Subject: Re: writing out lists sharing values
From: Erik Naggum <erik@naggum.net>
Date: 2000/10/05
Newsgroups: comp.lang.lisp
Message-ID: <3179757732318866@naggum.net>

* Barry Margolin <barmar@genuity.net>
| Hmm, I wonder if the XML designers looked at Common Lisp -- those
| attributes are suspiciously very similar to #n= and #n#.

  Well, fwiw, ID and IDREF are from SGML, and not new XMLisms.  Their
  use was originally only to provide more abstract identifications of
  such things as figures, chapters, etc.

  The XML crowd has been busy reinventing Lisp for data representation
  from the start.  The reason this pointy-haired syntax ever got off
  the ground was that SGML makes a lot of sense in a very limited
  problem domain and like the madman who gets a Phoney Doctor degree
  in some irrelevant field can claim authority in any other field as
  far as the TV-commercial-consuming public is concerned, if he is so
  inclined and understands the machinery of marketing, but he is still
  a madman and XML is still a pointy-haired syntax.

  It has all the merits of a standard except that nobody is agreeing
  on what to do with it.  I haven't been able to find the one, truly
  authoritative reference on XML that isn't subject to some number of
  amendments that I'm never sure I have the complete set of, either.

  The SGML designers didn't look at programming languages.  At the
  time, they though programming languages were designed to make life
  harder for those who wanted to process documents.  It wasn't false
  at the time, but the animosity towards programmers and the desire to
  "liberate documents from the programmers" caused a number of quite
  interesting blunders, such as the incredibly botched notion of what
  constitutes ambiguous grammar productions.

  But I digress.  To answer your question: Wonder not, it wasn't so.
  The XML crowd is complete unto itself -- it does only exports, no
  imports of either data or ideas.  They're even trying to reinvent
  the web in their own image.  Of course Microsoft would embrace it.

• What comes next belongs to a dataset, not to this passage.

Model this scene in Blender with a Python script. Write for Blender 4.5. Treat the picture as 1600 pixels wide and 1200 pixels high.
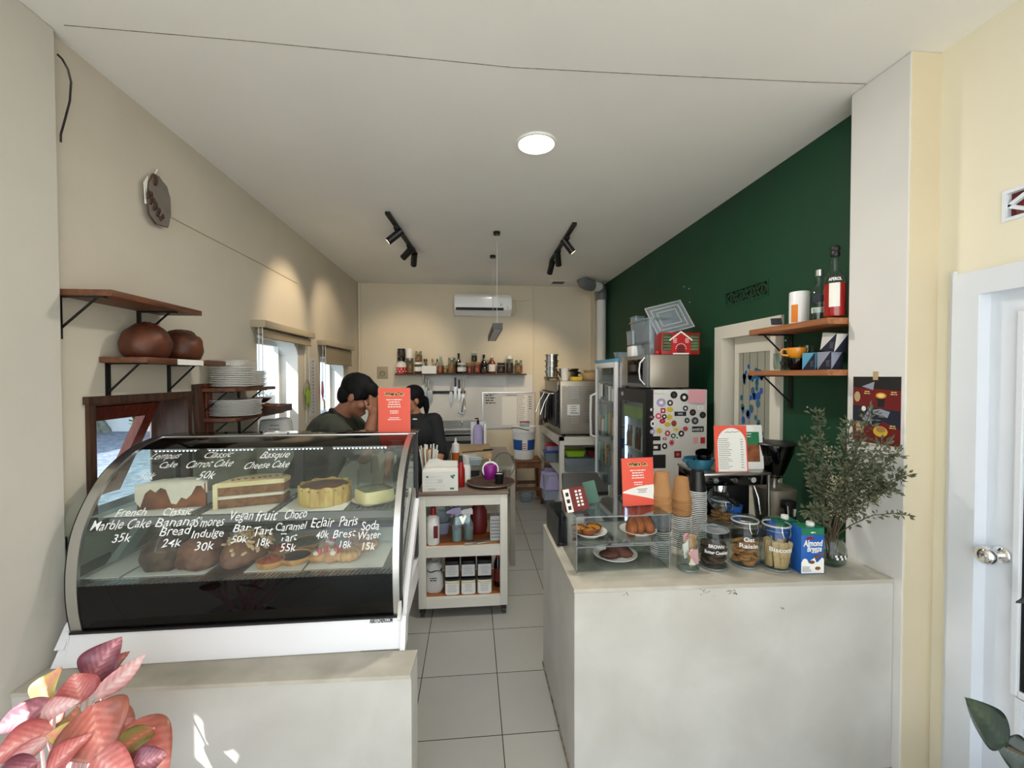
import bpy, bmesh, math, random
from mathutils import Vector, Matrix, Euler, noise
random.seed(7)
for o in list(bpy.data.objects): bpy.data.objects.remove(o)
SC = bpy.context.scene
COL = SC.collection
PI = math.pi
R = math.radians

# ------------------------------------------------------------------ camera
FPX, YAW, PITCH, ROLL, EYE = 668.5, .0936, -.0194, -.0012, 1.604
_f = Vector((math.sin(YAW)*math.cos(PITCH), math.cos(YAW)*math.cos(PITCH), math.sin(PITCH)))
_r0 = Vector((math.cos(YAW), -math.sin(YAW), 0)); _u0 = _r0.cross(_f)
_r = _r0*math.cos(ROLL)+_u0*math.sin(ROLL); _u = -_r0*math.sin(ROLL)+_u0*math.cos(ROLL)
cam_d = bpy.data.cameras.new('camera'); cam = bpy.data.objects.new('camera', cam_d); COL.objects.link(cam)
cam_d.sensor_fit = 'HORIZONTAL'; cam_d.sensor_width = 36; cam_d.lens = FPX*36/1600
cam_d.clip_start = .05; cam_d.clip_end = 200
cam.matrix_world = Matrix(((_r.x, _u.x, -_f.x, 0), (_r.y, _u.y, -_f.y, 0), (_r.z, _u.z, -_f.z, EYE), (0, 0, 0, 1)))
SC.camera = cam

# ------------------------------------------------------------------ sky, sun, exposure
SC.view_settings.view_transform = 'Standard'; SC.view_settings.look = 'None'
SC.view_settings.gamma = 1; SC.view_settings.use_curve_mapping = False
SC.view_settings.exposure = 0.5
SC.cycles.transparent_max_bounces = 40
w = bpy.data.worlds.new('sky'); SC.world = w; w.use_nodes = True
nt = w.node_tree; bg = nt.nodes['Background']
tc = nt.nodes.new('ShaderNodeTexCoord'); sp = nt.nodes.new('ShaderNodeSeparateXYZ'); rp = nt.nodes.new('ShaderNodeValToRGB')
nt.links.new(tc.outputs['Generated'], sp.inputs[0]); nt.links.new(sp.outputs['Z'], rp.inputs[0])
rp.color_ramp.elements[0].position = 0; rp.color_ramp.elements[0].color = (.89, .95, 1.0, 1)
rp.color_ramp.elements[1].position = .8; rp.color_ramp.elements[1].color = (.68, .82, 1.0, 1)
nt.links.new(rp.outputs[0], bg.inputs[0]); bg.inputs[1].default_value = 2.3
sun_d = bpy.data.lights.new('sun', 'SUN'); sun_d.energy = 11; sun_d.angle = R(.6); sun_d.color = (1, .97, .92)
sun = bpy.data.objects.new('sun', sun_d); COL.objects.link(sun)
sun.rotation_euler = Vector((.62, .42, -.66)).to_track_quat('-Z', 'Y').to_euler()
def portal(loc, rot, sx, sy):
    d = bpy.data.lights.new('daylight_portal', 'AREA'); d.shape = 'RECTANGLE'; d.size = sx; d.size_y = sy
    d.cycles.is_portal = True
    o = bpy.data.objects.new('daylight_portal', d); COL.objects.link(o); o.location = loc; o.rotation_euler = rot
portal((.2, -1.25, 1.42), (R(90), 0, 0), 3.6, 2.8)
portal((-1.72, 3.55, 1.45), (0, R(-90), 0), .85, .8)
portal((-1.72, 4.85, 1.4), (0, R(-90), 0), .75, .8)
portal((-1.72, 2.13, 1.27), (0, R(-90), 0), .6, .7)

# ------------------------------------------------------------------ pixel helpers (the photograph is 1600x1200)
def ray(x, y): return _r*((x-800)/FPX) - _u*((y-600)/FPX) + _f
def _hit(x, y, i, v):
    d = ray(x, y); t = (v-(EYE if i == 2 else 0))/d[i]; return d*t+Vector((0, 0, EYE))
def pX(x, y, v): return _hit(x, y, 0, v)
def pY(x, y, v): return _hit(x, y, 1, v)
def pZ(x, y, v): return _hit(x, y, 2, v)

# ------------------------------------------------------------------ materials
def lin(c):
    if isinstance(c, str): c = tuple(int(c[i:i+2], 16) for i in (0, 2, 4))
    return tuple((v/255/12.92 if v/255 <= .04045 else ((v/255+.055)/1.055)**2.4) for v in c[:3])
M = {}
def pm(name, col, rough=.55, metal=0, var=0, vs=6, bump=0, bs=60, spec=.5, trans=0, coat=0, sss=0, emit=None, es=1, stretch=None):
    m = bpy.data.materials.new(name); m.use_nodes = True; N = m.node_tree.nodes; L = m.node_tree.links
    b = N['Principled BSDF']; c = lin(col)
    b.inputs['Base Color'].default_value = (*c, 1); b.inputs['Roughness'].default_value = rough
    b.inputs['Metallic'].default_value = metal; b.inputs['Specular IOR Level'].default_value = spec
    b.inputs['Transmission Weight'].default_value = trans; b.inputs['Coat Weight'].default_value = coat
    if sss: b.inputs['Subsurface Weight'].default_value = sss; b.inputs['Subsurface Radius'].default_value = (.02, .01, .006)
    if emit: b.inputs['Emission Color'].default_value = (*lin(emit), 1); b.inputs['Emission Strength'].default_value = es
    if var or bump:
        t = N.new('ShaderNodeTexCoord'); mp = N.new('ShaderNodeMapping'); L.new(t.outputs['Object'], mp.inputs[0])
        if stretch: mp.inputs['Scale'].default_value = stretch
    if var:
        n = N.new('ShaderNodeTexNoise'); n.inputs['Scale'].default_value = vs; n.inputs['Detail'].default_value = 6
        L.new(mp.outputs[0], n.inputs[0])
        r = N.new('ShaderNodeValToRGB'); r.color_ramp.elements[0].position = .3; r.color_ramp.elements[1].position = .7
        r.color_ramp.elements[0].color = (*[v*(1-var) for v in c], 1)
        r.color_ramp.elements[1].color = (*[min(1, v*(1+var)) for v in c], 1)
        L.new(n.outputs[0], r.inputs[0]); L.new(r.outputs[0], b.inputs['Base Color'])
    if bump:
        n2 = N.new('ShaderNodeTexNoise'); n2.inputs['Scale'].default_value = bs; n2.inputs['Detail'].default_value = 4
        L.new(mp.outputs[0], n2.inputs[0]); bp = N.new('ShaderNodeBump'); bp.inputs['Strength'].default_value = bump
        bp.inputs['Distance'].default_value = .01; L.new(n2.outputs[0], bp.inputs['Height']); L.new(bp.outputs[0], b.inputs['Normal'])
    M[name] = m; return m
def two(name, c1, c2, scale=5, rough=.6, stretch=(1, 1, 1), p0=.35, p1=.65, bump=0, detail=6, kind='noise', coat=0, spec=.5):
    m = pm(name, c1, rough, coat=coat, spec=spec); N = m.node_tree.nodes; L = m.node_tree.links; b = N['Principled BSDF']
    t = N.new('ShaderNodeTexCoord'); mp = N.new('ShaderNodeMapping'); mp.inputs['Scale'].default_value = stretch
    L.new(t.outputs['Object'], mp.inputs[0])
    if kind == 'noise':
        n = N.new('ShaderNodeTexNoise'); n.inputs['Detail'].default_value = detail; n.inputs['Distortion'].default_value = .4; out = n.outputs[0]
    else:
        n = N.new('ShaderNodeTexVoronoi'); out = n.outputs['Distance']
    n.inputs['Scale'].default_value = scale; L.new(mp.outputs[0], n.inputs[0])
    r = N.new('ShaderNodeValToRGB'); r.color_ramp.elements[0].position = p0; r.color_ramp.elements[1].position = p1
    r.color_ramp.elements[0].color = (*lin(c1), 1); r.color_ramp.elements[1].color = (*lin(c2), 1)
    L.new(out, r.inputs[0]); L.new(r.outputs[0], b.inputs['Base Color'])
    if bump:
        bp = N.new('ShaderNodeBump'); bp.inputs['Strength'].default_value = bump; bp.inputs['Distance'].default_value = .01
        L.new(out, bp.inputs['Height']); L.new(bp.outputs[0], b.inputs['Normal'])
    return m
def thin_glass(name, tint=(255, 255, 255), refl=1.0, ior=1.5, haze=0, hazecol=(200, 210, 215)):
    m = bpy.data.materials.new(name); m.use_nodes = True; N = m.node_tree.nodes; L = m.node_tree.links
    N.remove(N['Principled BSDF']); out = N['Material Output']
    t = N.new('ShaderNodeBsdfTransparent'); t.inputs[0].default_value = (*lin(tint), 1)
    g = N.new('ShaderNodeBsdfGlossy'); g.inputs['Roughness'].default_value = .02
    fr = N.new('ShaderNodeFresnel'); ge = N.new('ShaderNodeNewGeometry'); mi = N.new('ShaderNodeMix')
    mi.inputs[2].default_value = ior; mi.inputs[3].default_value = 1/ior
    L.new(ge.outputs['Backfacing'], mi.inputs[0]); L.new(mi.outputs[0], fr.inputs[0])
    mu = N.new('ShaderNodeMath'); mu.operation = 'MULTIPLY'; mu.inputs[1].default_value = refl; L.new(fr.outputs[0], mu.inputs[0])
    x = N.new('ShaderNodeMixShader'); L.new(mu.outputs[0], x.inputs[0]); L.new(g.outputs[0], x.inputs[2])
    if haze:
        d = N.new('ShaderNodeBsdfDiffuse'); d.inputs[0].default_value = (*lin(hazecol), 1)
        h = N.new('ShaderNodeMixShader'); h.inputs[0].default_value = haze
        L.new(t.outputs[0], h.inputs[1]); L.new(d.outputs[0], h.inputs[2]); L.new(h.outputs[0], x.inputs[1])
    else: L.new(t.outputs[0], x.inputs[1])
    L.new(x.outputs[0], out.inputs[0]); M[name] = m; return m
def glow(name, col, s):
    return pm(name, col, .5, emit=col, es=s)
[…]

  I think everything should be expressed in SGML or XML, though, as
  soon as we're through using it.  Let the garbage information of the
  world be encoded in XML.  At least the archeologists of the future
  will appreciate the way we poured liquid nitrogen over our data and
  preserved it for eternal posterity with a syntax wholly unsuited to
  living, evolving information.

#:Erik
-- 
  If this is not what you expected, please alter your expectations.